Southwest Florida, at first glance, doesn't sound like a fresh water angler's paradise. The region only has a handful of natural lakes and only one, Lake Trafford in the farming community of Immokalee is accessible to the public. There are many other lakes in the region but, they are all made-made rock pits or water retention areas for the numerous housing and golf course developments. Most of them are stocked and offer some excellent bass, catfish and panfish fishing. But, because they are located on private property, fishing is usually restricted to residents and their guests. If in doubt, assume the lake is private and ask for permission before wetting your line.

Don't construe the shortage of natural lakes and the restricted use man-made lakes with a lack of places to fresh water fish. Southwest Florida has hundreds of miles of drainage canals containing tons of fish. There region has three major canal systems: Lehigh Acres, Cape Coral and Golden Gate. Certain parts of each system are locally famous for good bass and panfish fishing. Each system has a few boat ramps, some bridges to fish from and plenty of areas where you can fish from the banks.

Driving around the region you will also notice that there are drainage canals along many of the major roads. Don't overlook these as possible fishing spots. If there is a safe place to pull off the road, stop and give it a try. You will see people doing this every day and they usually are catching fish.

This part of the state has year-round largemouth bass and panfish fishing. Most of the bigger bass are caught during the cooler months when the fish are more actively feeding and at their peak bedding time. Panfish, including bluegills and redear sunfish will almost always bite a worm, cricket or small minnow.

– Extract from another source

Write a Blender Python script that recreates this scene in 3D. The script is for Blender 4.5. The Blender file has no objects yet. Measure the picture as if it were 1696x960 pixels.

Black crappie, preferring colder waters, aren't as prevalent in this part of the state. Lake Trafford has the best crappie fishing in the region with the winter month being best. Oscars, exotic fish that are working their way into southwest Florida from the Miami area, can be very abundant in the freshwater canals, particularly along the US 41 canal in eastern Collier County. Catfish, mudfish and several species of gar are also common freshwater residents.